Requirements: Work through the data line by line, gathering every line that has the word "This".
* * * * *
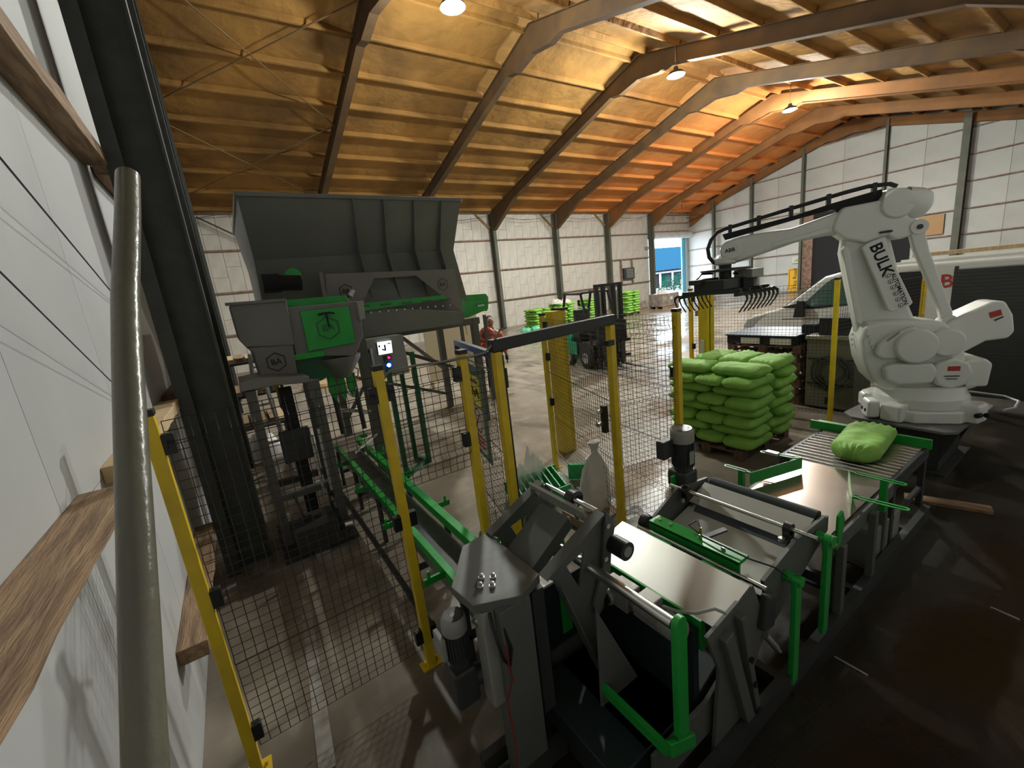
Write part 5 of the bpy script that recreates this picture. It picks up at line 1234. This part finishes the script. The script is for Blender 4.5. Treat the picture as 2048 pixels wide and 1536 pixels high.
# ------------------------------------------------------------------ white van (side plane x = 11.2)
t = thing('white_van', 'white panel van parked behind the fence, nose towards the doorway', 'van', (12.1, 3.2, 0))
vx = 11.2
prof = [(5.95,.35), (6.02,.62), (5.92,.92), (5.70,1.08), (5.10,1.24), (4.98,1.28), (4.15,1.93), (3.85,2.0), (3.3,2.05), (-.2,2.02), (-.3,1.9), (-.3,.35)]
G().prism([(vx, y, z) for y, z in prof], (1.95,0,0)).build('body_shell', whitev, t, bevel=.07, seg=3)
def vpanel(name, m, poly, d=-.012, th=.02, bevel=.004): return G().prism([(vx+d, y, z) for y, z in poly], (th,0,0)).build(name, m, t, bevel=bevel)
vpanel('window_surround', blk, [(5.05,1.27), (4.42,1.42), (4.02,1.86), (3.75,1.93), (3.22,1.95), (3.10,1.86), (3.16,1.46), (3.30,1.32), (4.35,1.22)], -.006)
vpanel('side_window', glass, [(4.52,1.37), (4.08,1.82), (3.95,1.86), (3.93,1.30), (4.40,1.28)])
vpanel('side_window', glass, [(3.88,1.87), (3.60,1.90), (3.24,1.90), (3.18,1.84), (3.24,1.46), (3.40,1.32), (3.88,1.30)])
G().prism([(vx+.06,4.93,1.30), (vx+.06,4.18,1.90), (vx+1.89,4.18,1.90), (vx+1.89,4.93,1.30)], (0,.02,.02)).build('windscreen', glass, t)
vpanel('headlamp', mat('lamp_glass', (.35,.36,.35), .15, coat=1), [(5.93,.80), (5.83,.98), (5.35,1.12), (5.55,.98), (5.72,.78)])
vpanel('door_handle', blackp, [(3.08,1.15), (3.30,1.13), (3.30,1.17), (3.08,1.19)], -.03)
G().prism([(vx-.22,4.68,1.05), (vx-.22,4.45,1.05), (vx-.22,4.47,1.42), (vx-.22,4.60,1.45)], (.12,0,0)).build('wing_mirror', blackp, t, bevel=.02)
G().bar((vx-.12,4.55,1.15), (vx+.02,4.60,1.12), .06, .06).build('mirror_arm', blackp, t)
vpanel('open_side_door', blk, [(2.90,.45), (2.90,1.90), (2.48,1.90), (2.48,.45)])
vpanel('sill_line', dark, [(5.0,.98), (3.0,1.02), (3.0,1.035), (5.0,.995)], -.003, .004, 0)
for y in (5.15, .55): wheel(t, (vx+.14,y,.34), .34, .22)
G().prism([(vx-.01,5.98,.30), (vx-.01,5.98,.62), (vx-.01,5.72,.62), (vx-.01,5.60,.30)], (1.97,0,0)).build('bumper', mat('bumper_grey', (.06,.06,.06), .6), t, bevel=.03)
G().bx(vx+.1, vx+.14, -.1, 3.3, 2.05, 2.09).bx(vx+1.7, vx+1.74, -.1, 3.3, 2.05, 2.09).build('roof_rail', whitev, t)
textobj('lettering', 'B', .34, red, t, frameM((vx-.014, 2.19, 1.68), (0,-1,0), (0,0,1)), .002)
o = G().prism([(11.4,2.75,2.16), (11.6,2.75,2.16), (11.6,.2,2.16), (11.4,.2,2.16)], (0,0,.07)).build('timber_plank', timberL, loc=(11.5,1.5,2.16)); tag(o, 'pale new timber plank lying on the van roof', 'plank')
# far gable: dark doorway and the yellow sign
d = thing('door_2', 'tall black doorway in the end wall above the van', None, (34.9, 12.5, 0), kind='structure')
G().bx(34.82, 34.9, 8.6, 13.7, 0, 5.1).build('door_sheet', blk, d); G().bx(34.75, 34.95, 13.7, 14.3, 0, 5.2).build('door_frame', rust, d); G().bx(34.75, 34.95, 8.4, 13.7, 5.1, 5.35).build('door_frame', rust, d)
t = thing('road_sign', 'yellow and black road works sign leaning on the end wall', 'sign', (34.7, 14.7, .2))
G().bx(34.66, 34.70, 14.45, 15.15, .0, 1.6).build('sign_panel', mat('sign_amber', (.75,.42,.03), .4), t); g = G().bx(34.655,34.66,15.05,15.08,.1,1.5).bx(34.655,34.66,14.55,15.08,1.47,1.5); g.build('sign_border', blk, t)
textobj('lettering', 'This Road', .36, blk, t, frameM((34.65, 14.68, .85), (0,0,1), (0,1,0)), .002)
t = thing('safety_notice', 'small white notice with a green and yellow mark on the end wall', 'sign', (34.85, 14.75, 2.1))
G().bx(34.86, 34.90, 14.4, 15.0, 1.95, 2.4).build('notice_sheet', signw, t); G().prism([(34.855,14.5,2.05), (34.855,14.9,2.05), (34.855,14.7,2.25)], (.005,0,0)).build('notice_mark', mat('leaf_green', (.3,.42,.1), .5), t)
o = G().bx(34.85, 34.93, 7.2, 8.3, 2.75, 3.85).build('plywood_sheet', mat('plywood', (.42,.24,.10), .6), loc=(34.8,7.8,2.6)); tag(o, 'brown plywood panel fixed on the end wall above the van', 'panel')

# ------------------------------------------------------------------ pallets and cabinet behind the fence
pb = mat('brown_pallet_wood', (.22,.12,.07), .8, col2=(.12,.07,.05), nscale=4, stretch=(1,6,1))
for k in range(7):
    pallet(8.15, 3.75, .145*k+.0, f'{ORD[k]} pallet of the brown pile behind the robot stack', 'brown pallets behind the fence', pb, 1.0, 1.2, rz=.04*(-1)**k)
t = thing('blue_sheet', 'dark blue sheet lying over the pallet pile beside the van', 'sheet', (8.1, 3.9, 1.02))
G().bx(7.62, 8.66, 3.2, 4.34, 1.015, 1.16).build('black_crate', blk, t, bevel=.01); G().bx(7.60, 8.68, 3.18, 4.36, 1.16, 1.18).build('sheet', mat('navy_sheet', (.03,.07,.15), .3), t)
for y in (3.25, 3.75): G().bx(7.59, 7.62, y, y+.32, 1.03, 1.13).build('white_label', signw, t)
o = G().prism([(7.95,3.0,1.03), (8.3,3.0,1.03), (8.3,3.25,1.03), (7.95,3.25,1.03)], (0,0,.30)).build('black_tub', blk, loc=(8.1,3.1,1.0), bevel=.03); tag(o, 'small black tub on the pallet pile next to the blue sheet', 'tub')
t = thing('compressor_cabinet', 'khaki grey cabinet with a big round hose reel behind the yellow fence post', 'cabinet', (7.95, 2.55, 0))
kh = mat('khaki_cabinet', (.13,.125,.085), .5)
G().bx(7.62, 8.3, 2.36, 3.02, .04, 1.14).build('cabinet_body', kh, t, bevel=.012); G().bx(7.60, 8.32, 2.35, 3.04, 1.14, 1.19).build('cabinet_lid', mat('khaki_lid', (.22,.21,.16), .5), t)
G().bx(7.60, 7.62, 2.38, 3.0, .82, .84).bx(7.60, 7.62, 2.38, 3.0, .42, .44).build('door_seam', blk, t)
for k in range(3): G().lathe([(.26-.05*k,0),(.28-.05*k,.0),(.28-.05*k,.03),(.26-.05*k,.03)], (7.60,2.66,.62), (-1,0,0), 32).build('hose_coil', dark, t)
o = G().bx(7.7, 8.25, 2.38, 2.9, 1.19, 1.46).build('black_box', blk, loc=(7.95,2.5,1.19), bevel=.015); tag(o, 'black plastic box on top of the khaki cabinet', 'box')
# ------------------------------------------------------------------ left background: ladder, racks, timber
t = thing('step_ladder', 'aluminium step ladder standing behind the bagging machine', 'ladder', (-.15, 7.6, 0))
for x0, x1, y0, y1 in ((0.02,0.20,7.3,7.8), (0.40,0.28,7.3,7.8), (0.02,0.20,8.3,7.82), (0.40,0.28,8.3,7.82)): G().bar((x0,y0,0), (x1,y1,1.9), .04, .06).build('stile', zinc, t)
for k in range(6): f = (k+.8)/6.5; G().bar((.02+.18*f,7.3+.5*f,1.9*f), (.40-.12*f,7.3+.5*f,1.9*f), .08, .025).build('tread', zinc, t)
t = thing('storage_rack', 'dark steel rack of timber offcuts along the white end wall', 'shelving', (.1, 9.4, 0))
for x, y in ((-.2,8.9), (.6,8.9), (-.2,10.2), (.6,10.2)): G().bx(x-.03, x+.03, y-.03, y+.03, 0, 2.0).build('upright', dark, t)
for z in (.5, 1.1, 1.7): G().bx(-.22, .62, 8.88, 10.22, z-.04, z).build('shelf', dark, t)
rk = random.Random(9)
for z in (1.10, 1.70, .50):
    for k in range(5):
        x = -.15+k*.15
        o = G().bx(x, x+.11, 8.9+rk.uniform(0,.1), 10.0, z, z+rk.uniform(.05,.11)).build('timber_offcut', timberL if (k+int(z*10)) % 2 else timber, loc=(x,9.4,z)); tag(o, f"timber offcut on the {'middle' if z==1.1 else 'top' if z>1.5 else 'bottom'} shelf of the dark rack, {['nearest the white wall','second from the white wall','middle one','second from the open side','nearest the open side'][k]}", 'timber', 'timber offcuts on the rack')
yb = mat('yellow_dull', (.4,.28,.03), .5)
t = thing('yellow_frame', 'yellow tubular trolley frame behind the bag closing stand', 'trolley', (.35, 7.4, 0))
for a, b in (((.10,6.9,0), (.05,6.9,1.5)), ((.55,6.9,0), (.40,6.9,1.5)), ((.10,7.7,0), (.05,6.95,1.45)), ((.62,7.7,0), (.42,6.95,1.45)), ((.05,6.9,1.5), (.4,6.9,1.5))): G().bar(a, b, .05, .05).build('frame_tube', yb, t)
o = crumple('white_sack', (.1,8.6,.0), (.6,.5,.5), 51, sackm, 'plump white sack on the floor behind the step ladder', 'sack', n=12, amp=.4)
t = thing('timber_stack', 'low stack of boards on the floor along the far wall behind the hopper', 'timber', (3.5, 14.6, 0))
for k in range(6): G().bx(1.6, 5.2, 14.4+.26*(k % 3), 14.64+.26*(k % 3), .0+.09*(k//3), .08+.09*(k//3)).build('board', timberL, t)

# ------------------------------------------------------------------ yard seen through the roller door
t = thing('yard_building', 'long building with a blue roof beyond the roller door', 'building', (46, 46, 0))
G().prism([(34,42,2.6), (90,42,2.6), (90,54,6.6), (34,54,6.4)], (0,.3,.3)).build('roof', mat('blue_roof', (.008,.03,.05), .9, spec=0), t)
G().bx(34, 90, 42.3, 54, 0, 2.6).build('wall', mat('yard_wall', (.02,.018,.02), .9, spec=0), t)
for k in range(17): G().bx(35+k*3, 36.6+k*3, 42.2, 42.35, .2, 1.9).build('window', mat('green_shutter', (.004,.024,.018), .9, spec=0), t)
for k in range(18): G().bx(34.4+k*3, 34.6+k*3, 41.9, 42.1, 0, 2.2).build('post', signw, t)
G().bx(34, 90, 41.7, 42.2, 2.1, 2.35).build('gutter', dark, t)
lf_ = mat('shrub_leaf', (.008,.024,.018), .9, spec=0, col2=(.016,.04,.032), nscale=3)
g = G(); rs = random.Random(5)
for k in range(1500):
    a = rs.uniform(0, 2*PI); r = rs.random()**.5; x = 46.6+3.0*r*math.cos(a); y = 33+1.8*r*math.sin(a); z = rs.uniform(.05, 1.9*(1-r*r)+.15)
    d = Vector((rs.uniform(-1,1), rs.uniform(-1,1), rs.uniform(-.3,1))).normalized(); e = d.orthogonal().normalized()*.05; p = Vector((x,y,z))
    g.add([p, p+d*.14+e, p+d*.28, p+d*.14-e], [(0,1,2,3)])
t = thing('shrub', 'leafy shrub in the yard in front of the blue roofed building', 'shrub', (47.5, 33, 0)); o = g.build('foliage', lf_, t, smooth=0); o['kind'] = 'stuff'
G().cyl((47.5,33,0), (47.6,33,1.2), .06, n=8).build('stem', timber, t)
* * * * *
Final result:
Write part 5 of the bpy script that recreates this picture. It picks up at line 1234. This part finishes the script. The script is for Blender 4.5. Treat the picture as 2048 pixels wide and 1536 pixels high.
textobj('lettering', 'This Road', .36, blk, t, frameM((34.65, 14.68, .85), (0,0,1), (0,1,0)), .002)